Cultura e Spettacoli
Lunedì 20 Aprile 2009
Giannini: "Grazie Como
E non solo per Bond"
L'attore al Gallio ha confermato le sue doti di mattatore
Travolti da un incontenibile Giancarlo Giannini nel collegio più antico d’Europa in un piovoso venerdì di mezz’aprile. Un fiume in piena, una parlantina affascinante che ha ammaliato i presenti al Collegio Gallio dove si è tenuto il primo incontro 2009 del Circolo del buon governo incentrato sul cinema. O, almeno, così avrebbe dovuto essere. Marco Eugenio Di Giandomenico non ha voluto contenere la verve di un assoluto mattatore che ha fagocitato anche gli altri invitati: il produttore Roberto Bessi, il presidente del Fiuggi family festival, Gianni Astrei, e il presidente del Roma film festival, Adriano Pintaldi, che si sono lasciati sovrastare volentieri, divertendosi assieme al pubblico. Lo guardi e pensi a Pasqualino Frafuso, detto Settebellezze, a Gennarino e al suo “insolito destino”, al "Dramma della gelosia". Chiudi gli occhi e ti sembra di essere incalzato da Al Pacino che avverte il profumo di donna, perfino da Jack Torrance che avanza per i corridoi dell’Overlook Hotel.

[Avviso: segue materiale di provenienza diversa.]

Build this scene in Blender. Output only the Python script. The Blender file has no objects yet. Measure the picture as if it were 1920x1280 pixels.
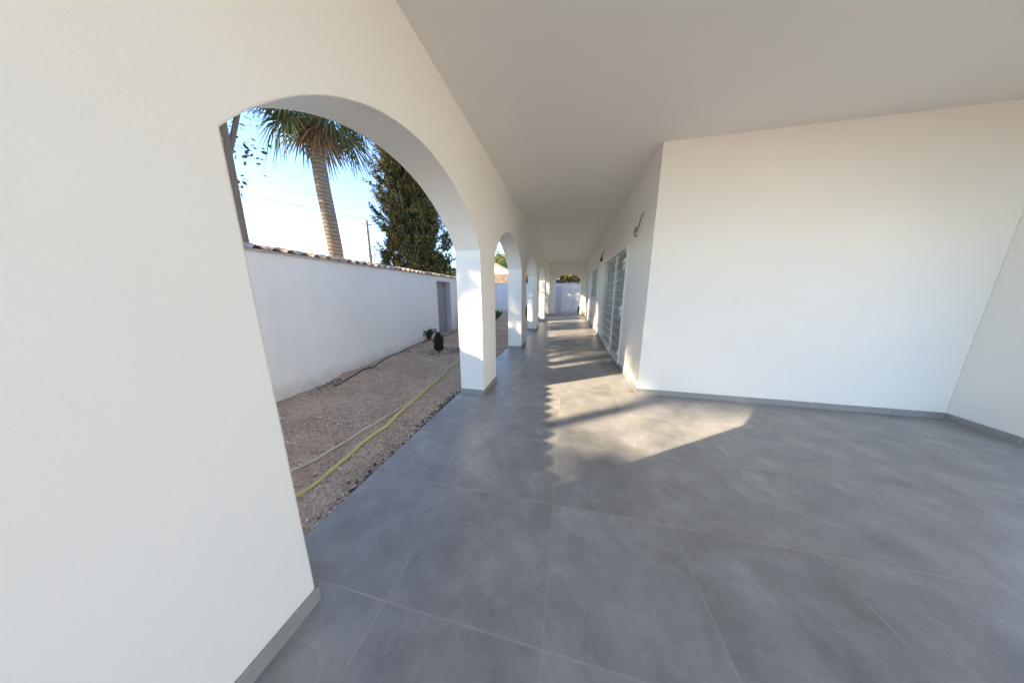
import bpy, bmesh, math, random
import numpy as np
from mathutils import Vector, Matrix
R = math.radians
random.seed(7); rng = np.random.default_rng(7)
S = bpy.context.scene
C = S.collection
# ------------------------------------------------------------------ camera
F_PX = 458.0; PITCH = math.atan((640-546.5)/F_PX)
cam = bpy.data.objects.new('camera', bpy.data.cameras.new('camera')); C.objects.link(cam)
cam.location = (0, 0, 1.55)
cam.rotation_euler = (math.pi/2-PITCH, 0, R(12.655))
cam.data.sensor_width = 36; cam.data.lens = F_PX/1920*36
cam.data.clip_start = .05; cam.data.clip_end = 3000
S.camera = cam
# ------------------------------------------------------------------ sky, sun
SUN_DX, SUN_DY, SUN_SLOPE = -2.275, -1.53, .575        # towards the sun; slope = rise per metre of x
sdir = Vector((SUN_DX, SUN_DY, SUN_SLOPE*abs(SUN_DX))).normalized()
elev = math.asin(sdir.z); azim = math.atan2(sdir.x, sdir.y)
w = bpy.data.worlds.new('World'); S.world = w; w.use_nodes = True
wn = w.node_tree; bg = wn.nodes['Background']
sky = wn.nodes.new('ShaderNodeTexSky'); sky.sky_type = 'NISHITA'; sky.sun_disc = False
sky.sun_elevation = elev; sky.sun_rotation = azim
sky.air_density = .85; sky.dust_density = .0; sky.ozone_density = 2.4
wn.links.new(sky.outputs[0], bg.inputs[0]); bg.inputs[1].default_value = .15
sl = bpy.data.lights.new('sun', 'SUN'); sl.energy = 5.0; sl.angle = R(.53); sl.color = (1, .82, .58)
so = bpy.data.objects.new('sun', sl); C.objects.link(so)
so.rotation_euler = sdir.to_track_quat('Z', 'Y').to_euler()
S.view_settings.view_transform = 'Standard'; S.view_settings.look = 'None'
S.view_settings.exposure = 2.02; S.view_settings.gamma = 1
S.cycles.max_bounces = 12; S.cycles.diffuse_bounces = 8

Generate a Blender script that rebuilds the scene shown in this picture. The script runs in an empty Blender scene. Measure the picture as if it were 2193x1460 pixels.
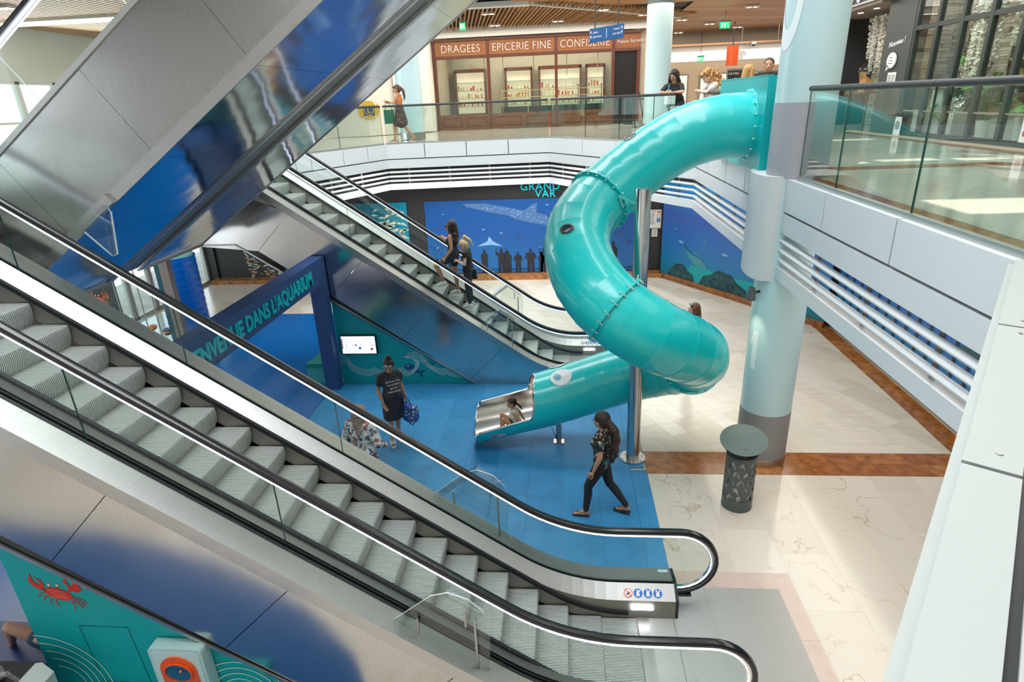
import bpy, bmesh, math, random
from mathutils import Vector, Matrix, Quaternion
from mathutils.geometry import tessellate_polygon
random.seed(7)
S = bpy.context.scene
C = S.collection
V = Vector
PI = math.pi
# ------------------------------------------------------------------ camera
cd = bpy.data.cameras.new('camera'); cam = bpy.data.objects.new('camera', cd); C.objects.link(cam)
cd.sensor_width = 36.0; cd.lens = 1286.59 / 2193 * 36.0; cd.clip_start = 0.02; cd.clip_end = 300
ya, pt, ro = math.radians(5.3284), math.radians(21.755), math.radians(-2.4112)
fw = V((-math.sin(ya) * math.cos(pt), math.cos(ya) * math.cos(pt), -math.sin(pt)))
rt = V((math.cos(ya), math.sin(ya), 0)); up = rt.cross(fw)
r2 = rt * math.cos(ro) + up * math.sin(ro); u2 = -rt * math.sin(ro) + up * math.cos(ro)
M = Matrix.Identity(4)
for i in range(3):
    M[i][0] = r2[i]; M[i][1] = u2[i]; M[i][2] = -fw[i]
M[0][3], M[1][3], M[2][3] = 0, 0, 5.487
cam.matrix_world = M
S.camera = cam
# ------------------------------------------------------------------ world, sun, added area lamps, exposure
S.view_settings.view_transform = 'Standard'; S.view_settings.look = 'None'
S.view_settings.gamma = 1; S.view_settings.use_curve_mapping = False
S.view_settings.exposure = 0.52
S.cycles.transparent_max_bounces = 40
w = bpy.data.worlds.new('sky'); S.world = w; w.use_nodes = True
bgn = w.node_tree.nodes['Background']; bgn.inputs[0].default_value = (0.80, 0.90, 1.0, 1); bgn.inputs[1].default_value = 2.2
def light(name, kind, loc, direction, energy, color=(1, 1, 1), size=(1, 1), angle=0.01):
    l = bpy.data.lights.new(name, kind); l.energy = energy; l.color = color
    if kind == 'AREA':
        l.shape = 'RECTANGLE'; l.size, l.size_y = size
    if kind == 'SUN': l.angle = angle
    if kind in ('SPOT', 'POINT'): l.shadow_soft_size = size[0]
    if kind == 'SPOT': l.spot_size = size[1]; l.spot_blend = .8
    o = bpy.data.objects.new(name, l); C.objects.link(o); o.location = loc
    o.rotation_euler = V(direction).to_track_quat('-Z', 'Y').to_euler()
    return o
light('sun', 'SUN', (0, 0, 20), (0.30, 0.42, -0.86), 9.0, (1, .94, .84), angle=.009)
light('daylight_fill_overhead', 'AREA', (-2, 8.5, 12.6), (0, 0, -1), 2150, (.93, .97, 1), (8.5, 15))  # area lamp added below the closed roof in place of skylight daylight
light('gallery_fill_right', 'AREA', (5.4, 11, 8.2), (0, 0, -1), 120, (1, .93, .82), (4, 12))  # gallery area lamps: added warm fill below the ceilings
light('gallery_fill_far', 'AREA', (-1, 24, 8.2), (0, 0, -1), 600, (1, .93, .84), (14, 6))
light('gallery_fill_back', 'AREA', (8, 29, 8.2), (0, 0, -1), 380, (1, .92, .80), (8, 8))
light('hall_fill_far', 'AREA', (0, 17.2, 3.66), (0, 0, -1), 200, (1, .95, .88), (12, 2.4))  # hall area lamps: added fill under the gallery slab
light('hall_fill_right', 'AREA', (4.7, 9, 3.66), (0, 0, -1), 130, (1, .92, .80), (2.2, 10))
light('hall_fill_left', 'AREA', (-10, 10, 3.6), (0, 0, -1), 220, (1, .97, .93), (4, 10))
light('hall_fill_near', 'AREA', (-3.5, -2.5, 3.6), (0, 0, -1), 140, (1, .95, .88), (12, 3))
light('entrance_daylight_fill', 'AREA', (-13.2, 17, 6.3), (1, -.3, -.1), 220, (.95, 1, .97), (5, 2.5))  # lamp added inside the room, standing in for window daylight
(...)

Difficile, anzi, diciamolo, impossibile condensare Giannini in poche righe. Basti dire che commentando una curiosità su una spigolatura di Wikipedia, l’artista ha parlato a lungo della sua passione per l’elettronica, per le invenzioni che, in qualche modo, si ricollegano all’arte della recitazione: «Capire come funzionano gli elettroni in un filo di rame non è diverso da comprendere le emozioni di un personaggio. Perché io sono curioso, curiosissimo, dormo poco, mi diletto con i lavori manuali e progetto e costruisco marchingegni. Alcuni mi sono stati rubati, altri non so neppure che fine abbiano fatto». È, da un lustro, coordinatore, consigliere e docente del Centro sperimentale di Roma, «il più antico, il più selettivo, tra seicento candidati prendiamo solo otto uomini e otto donne. Io insegno loro la gioia di vivere, la fantasia, qualche lezione appresa dai miei maestri: da Lina Wertmüller, da Visconti, dagli eccezionali registi con cui ho avuto l’onore di lavorare, ma anche da Marlon Brando che mi diceva di non leggere mai le sceneggiature, da Mario Soldati che mi insegnò a vedere il contrario in tutte le cose». Il cinema italiano? «Oggi facciamo film intimisti che non hanno mercato all’estero e che non mi piacciono, io amo la fantasia. E dire che abbiamo insegnato e insegnamo a tutto il mondo, però siamo rimasti fermi al neorealismo senza superarlo». Gli americani? «Bravissimi: hanno distrutto il mercato mondiale svendendo le loro pellicole per poi aumentare i prezzi. È esattamente quello che sta avvenendo con tutti i prodotti».
Anche un pensiero per Como, dove ha girato "Casino Royale", ma non parla di 007 bensì di «Jean Pierre Meersseman, bravissimo chiropratico, gli sarò grato per tutta la vita per avermi rimesso a nuovo. Di James Bond dico che non capivo se il mio personaggio era buono o cattivo e il regista mi teneva sulle spine perché voleva che fosse ambiguo. In "Quantum of solace" muoio, però non si capisce bene: chissà, magari tornerò anche nel prossimo» mentre al prossimo incontro del Circolo, ha anticipato il senatore Marcello Dell’Utri, arriverà Giorgio Albertazzi per parlare di teatro.